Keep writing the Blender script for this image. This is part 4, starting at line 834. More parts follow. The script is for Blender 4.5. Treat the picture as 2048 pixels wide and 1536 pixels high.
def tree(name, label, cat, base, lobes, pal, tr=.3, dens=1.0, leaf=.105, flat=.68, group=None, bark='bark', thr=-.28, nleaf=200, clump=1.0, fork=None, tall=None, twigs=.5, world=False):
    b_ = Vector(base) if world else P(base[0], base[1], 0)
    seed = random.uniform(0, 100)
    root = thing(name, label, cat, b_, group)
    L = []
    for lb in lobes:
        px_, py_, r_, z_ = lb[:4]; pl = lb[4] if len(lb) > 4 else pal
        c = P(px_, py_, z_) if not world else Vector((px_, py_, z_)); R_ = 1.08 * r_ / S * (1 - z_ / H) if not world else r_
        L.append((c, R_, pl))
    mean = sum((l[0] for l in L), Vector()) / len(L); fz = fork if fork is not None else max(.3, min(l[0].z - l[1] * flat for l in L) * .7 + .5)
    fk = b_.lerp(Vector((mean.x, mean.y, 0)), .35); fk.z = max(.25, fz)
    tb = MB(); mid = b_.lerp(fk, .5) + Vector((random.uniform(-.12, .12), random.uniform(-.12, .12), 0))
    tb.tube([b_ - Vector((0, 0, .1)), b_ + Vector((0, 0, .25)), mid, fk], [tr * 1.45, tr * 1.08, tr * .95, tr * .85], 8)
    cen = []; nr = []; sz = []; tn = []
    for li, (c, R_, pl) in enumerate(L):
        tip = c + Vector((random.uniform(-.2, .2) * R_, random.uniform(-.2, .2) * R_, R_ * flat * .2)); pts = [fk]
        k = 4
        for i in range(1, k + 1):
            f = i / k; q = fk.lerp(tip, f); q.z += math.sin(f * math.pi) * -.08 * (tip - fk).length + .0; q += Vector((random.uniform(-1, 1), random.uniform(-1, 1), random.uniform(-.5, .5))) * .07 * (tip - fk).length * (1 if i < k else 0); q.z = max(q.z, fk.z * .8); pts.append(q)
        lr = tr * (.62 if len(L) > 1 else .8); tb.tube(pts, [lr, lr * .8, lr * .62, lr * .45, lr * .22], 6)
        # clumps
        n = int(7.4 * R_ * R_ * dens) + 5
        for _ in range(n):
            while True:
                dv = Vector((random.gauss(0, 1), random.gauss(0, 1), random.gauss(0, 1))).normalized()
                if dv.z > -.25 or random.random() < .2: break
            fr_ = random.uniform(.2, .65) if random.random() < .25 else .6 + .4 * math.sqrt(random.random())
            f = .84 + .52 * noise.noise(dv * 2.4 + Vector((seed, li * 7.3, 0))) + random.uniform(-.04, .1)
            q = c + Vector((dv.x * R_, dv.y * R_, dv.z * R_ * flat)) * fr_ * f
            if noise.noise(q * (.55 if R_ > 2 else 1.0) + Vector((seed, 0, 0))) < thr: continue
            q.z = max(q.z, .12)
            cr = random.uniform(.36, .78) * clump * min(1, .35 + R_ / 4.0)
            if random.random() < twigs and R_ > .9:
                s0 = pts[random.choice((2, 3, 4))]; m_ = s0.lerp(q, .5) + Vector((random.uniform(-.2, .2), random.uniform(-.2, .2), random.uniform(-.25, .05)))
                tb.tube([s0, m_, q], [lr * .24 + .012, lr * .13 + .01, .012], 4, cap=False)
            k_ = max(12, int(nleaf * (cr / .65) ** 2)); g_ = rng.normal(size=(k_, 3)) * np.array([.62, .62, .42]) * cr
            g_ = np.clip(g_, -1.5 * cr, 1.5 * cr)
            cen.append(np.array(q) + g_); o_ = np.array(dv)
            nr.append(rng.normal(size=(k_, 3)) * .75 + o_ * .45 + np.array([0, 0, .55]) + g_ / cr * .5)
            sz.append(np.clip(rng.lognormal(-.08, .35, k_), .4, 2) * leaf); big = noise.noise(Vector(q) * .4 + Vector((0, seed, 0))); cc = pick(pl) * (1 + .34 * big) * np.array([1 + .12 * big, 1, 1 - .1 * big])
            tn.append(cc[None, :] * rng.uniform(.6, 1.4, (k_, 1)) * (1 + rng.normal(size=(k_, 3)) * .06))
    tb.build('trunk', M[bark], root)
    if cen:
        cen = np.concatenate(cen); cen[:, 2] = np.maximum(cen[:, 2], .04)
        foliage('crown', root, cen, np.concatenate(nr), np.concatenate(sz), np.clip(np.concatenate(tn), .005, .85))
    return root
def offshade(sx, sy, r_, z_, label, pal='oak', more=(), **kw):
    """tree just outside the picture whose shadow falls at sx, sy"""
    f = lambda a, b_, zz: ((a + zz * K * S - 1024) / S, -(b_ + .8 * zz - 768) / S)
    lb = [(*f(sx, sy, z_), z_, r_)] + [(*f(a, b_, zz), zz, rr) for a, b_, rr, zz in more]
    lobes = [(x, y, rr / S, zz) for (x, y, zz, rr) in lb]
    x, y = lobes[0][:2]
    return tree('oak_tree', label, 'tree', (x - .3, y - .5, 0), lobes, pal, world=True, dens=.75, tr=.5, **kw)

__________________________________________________

To be done | Copy out each line exactly.

Task solution |
Keep writing the Blender script for this image. This is part 4, starting at line 834. More parts follow. The script is for Blender 4.5. Treat the picture as 2048 pixels wide and 1536 pixels high.
def tree(name, label, cat, base, lobes, pal, tr=.3, dens=1.0, leaf=.105, flat=.68, group=None, bark='bark', thr=-.28, nleaf=200, clump=1.0, fork=None, tall=None, twigs=.5, world=False):
    b_ = Vector(base) if world else P(base[0], base[1], 0)
    seed = random.uniform(0, 100)
    root = thing(name, label, cat, b_, group)
    L = []
    for lb in lobes:
        px_, py_, r_, z_ = lb[:4]; pl = lb[4] if len(lb) > 4 else pal
        c = P(px_, py_, z_) if not world else Vector((px_, py_, z_)); R_ = 1.08 * r_ / S * (1 - z_ / H) if not world else r_
        L.append((c, R_, pl))
    mean = sum((l[0] for l in L), Vector()) / len(L); fz = fork if fork is not None else max(.3, min(l[0].z - l[1] * flat for l in L) * .7 + .5)
    fk = b_.lerp(Vector((mean.x, mean.y, 0)), .35); fk.z = max(.25, fz)
    tb = MB(); mid = b_.lerp(fk, .5) + Vector((random.uniform(-.12, .12), random.uniform(-.12, .12), 0))
    tb.tube([b_ - Vector((0, 0, .1)), b_ + Vector((0, 0, .25)), mid, fk], [tr * 1.45, tr * 1.08, tr * .95, tr * .85], 8)
    cen = []; nr = []; sz = []; tn = []
    for li, (c, R_, pl) in enumerate(L):
        tip = c + Vector((random.uniform(-.2, .2) * R_, random.uniform(-.2, .2) * R_, R_ * flat * .2)); pts = [fk]
        k = 4
        for i in range(1, k + 1):
            f = i / k; q = fk.lerp(tip, f); q.z += math.sin(f * math.pi) * -.08 * (tip - fk).length + .0; q += Vector((random.uniform(-1, 1), random.uniform(-1, 1), random.uniform(-.5, .5))) * .07 * (tip - fk).length * (1 if i < k else 0); q.z = max(q.z, fk.z * .8); pts.append(q)
        lr = tr * (.62 if len(L) > 1 else .8); tb.tube(pts, [lr, lr * .8, lr * .62, lr * .45, lr * .22], 6)
        # clumps
        n = int(7.4 * R_ * R_ * dens) + 5
        for _ in range(n):
            while True:
                dv = Vector((random.gauss(0, 1), random.gauss(0, 1), random.gauss(0, 1))).normalized()
                if dv.z > -.25 or random.random() < .2: break
            fr_ = random.uniform(.2, .65) if random.random() < .25 else .6 + .4 * math.sqrt(random.random())
            f = .84 + .52 * noise.noise(dv * 2.4 + Vector((seed, li * 7.3, 0))) + random.uniform(-.04, .1)
            q = c + Vector((dv.x * R_, dv.y * R_, dv.z * R_ * flat)) * fr_ * f
            if noise.noise(q * (.55 if R_ > 2 else 1.0) + Vector((seed, 0, 0))) < thr: continue
            q.z = max(q.z, .12)
            cr = random.uniform(.36, .78) * clump * min(1, .35 + R_ / 4.0)
            if random.random() < twigs and R_ > .9:
                s0 = pts[random.choice((2, 3, 4))]; m_ = s0.lerp(q, .5) + Vector((random.uniform(-.2, .2), random.uniform(-.2, .2), random.uniform(-.25, .05)))
                tb.tube([s0, m_, q], [lr * .24 + .012, lr * .13 + .01, .012], 4, cap=False)
            k_ = max(12, int(nleaf * (cr / .65) ** 2)); g_ = rng.normal(size=(k_, 3)) * np.array([.62, .62, .42]) * cr
            g_ = np.clip(g_, -1.5 * cr, 1.5 * cr)
            cen.append(np.array(q) + g_); o_ = np.array(dv)
            nr.append(rng.normal(size=(k_, 3)) * .75 + o_ * .45 + np.array([0, 0, .55]) + g_ / cr * .5)
            sz.append(np.clip(rng.lognormal(-.08, .35, k_), .4, 2) * leaf); big = noise.noise(Vector(q) * .4 + Vector((0, seed, 0))); cc = pick(pl) * (1 + .34 * big) * np.array([1 + .12 * big, 1, 1 - .1 * big])
            tn.append(cc[None, :] * rng.uniform(.6, 1.4, (k_, 1)) * (1 + rng.normal(size=(k_, 3)) * .06))
    tb.build('trunk', M[bark], root)
    if cen:
        cen = np.concatenate(cen); cen[:, 2] = np.maximum(cen[:, 2], .04)
        foliage('crown', root, cen, np.concatenate(nr), np.concatenate(sz), np.clip(np.concatenate(tn), .005, .85))
    return root
def offshade(sx, sy, r_, z_, label, pal='oak', more=(), **kw):
    """tree just outside the picture whose shadow falls at sx, sy"""
    f = lambda a, b_, zz: ((a + zz * K * S - 1024) / S, -(b_ + .8 * zz - 768) / S)
    lb = [(*f(sx, sy, z_), z_, r_)] + [(*f(a, b_, zz), zz, rr) for a, b_, rr, zz in more]
    lobes = [(x, y, rr / S, zz) for (x, y, zz, rr) in lb]
    x, y = lobes[0][:2]
    return tree('oak_tree', label, 'tree', (x - .3, y - .5, 0), lobes, pal, world=True, dens=.75, tr=.5, **kw)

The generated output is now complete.